Single file, 18 students followed me down the hall, up two flights of stairs and down a narrow passageway under the sloping roof of the old building.  I unlocked the door to an empty room, no bigger than a boxcar.  When I close the shutters on the dormer windows, I say, »This is like the black out of houses during WWII bombings. We are in the secret attic of the school.  Write a descriptive piece using all five senses.  You can imagine you are writing a journal entry during the Holocaust, you can invent a story of the Swiss hiding from their French neighbors, former oppressors, or you can pretend the teachers turned against students and I am  hiding you to save you from being taken away.  You have to survive one class period in without a sound. »

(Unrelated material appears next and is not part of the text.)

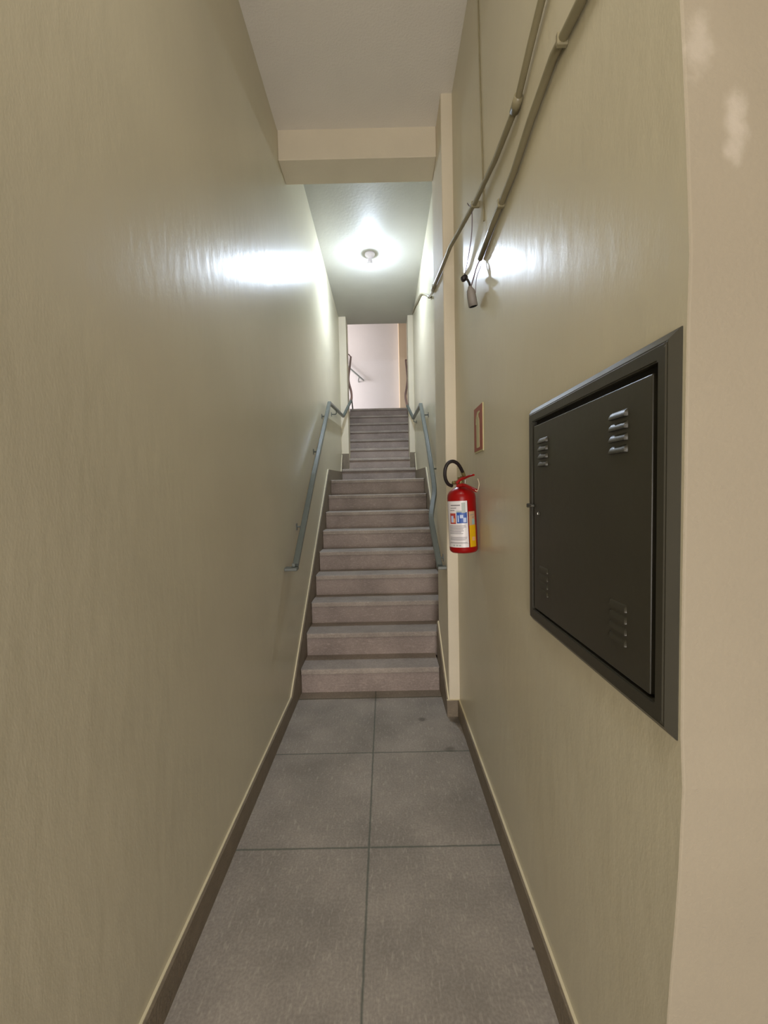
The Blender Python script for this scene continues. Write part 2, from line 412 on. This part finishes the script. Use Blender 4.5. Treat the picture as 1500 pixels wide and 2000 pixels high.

Students slouched against the sloping walls.
A couple boys scuffled  over the three wooden chairs.  Others lay on the floor.  Only the rustle
of paper and pens scratching across the lines breaks the eerie silence.  No one spoke.  Even my hyperactive drummer boy stopped tapping. 
The air was hot and stuffy from too many bodies crowded into too small of space, squeezed
so close together our elbows touched. I felt like I was suffocating.
My thirteen-year old students were the same age as Anne Frank when she went into
hiding.  How different their lives?  Affluent kids from privileged backgrounds dressed in designer jeans and shirts, feet clad in various name brand of tennis shoes in rainbow colors.  My six girls, a minority, stopped writing occasionally to brush their long, luxurious hair from their bright, inquisitive eyes.
 I glanced around the room at my students -American, British, Czech, French, German, Guadamalean, Indian, Italian, Japanese, Scandinavian, Swiss , Trinidadian, -not long ago we were divided by ideology in a world war.  Allies vs. Nazis, the axis of evil, set to annihilate all but the Aryan race. Today we are classmates and friends at an international school without walls in Switzerland, a neutral country without borders.
« I feel locked, not in a room, but within myself, » one Israeli student wrote. « Even though we are not alone without communication we’re not together. The intense atmosphere of silence can quickly make the toughest mind fragile. »
« I feel oppressed. » wrote another.  « My back hurts  from sitting on the floor.»
I cannot help but compare these kids to those of Anne Frank’s time or to my generation coming of age at the heels of the Civil Rights and Women’s movement.  I pods, I pads, Internet, cell phones,
television, today’s teens connected 24/7 by instant messaging and the world wide web.  When was the last time these children listened to silence, turned out the universe and tuned into the self ? 
These multi cultured, multi ethnic, children are our future.  They are the ones who will stop nuclear war, negotiate peace, end terrorism, prevent oil spills and contain other man made disasters with more cooperation, better technology, brighter minds.
And I the aging teacher will become a shadow of the past, a faded memory of an era when I
tried to change lives  the old fashioned way, one idea at a time.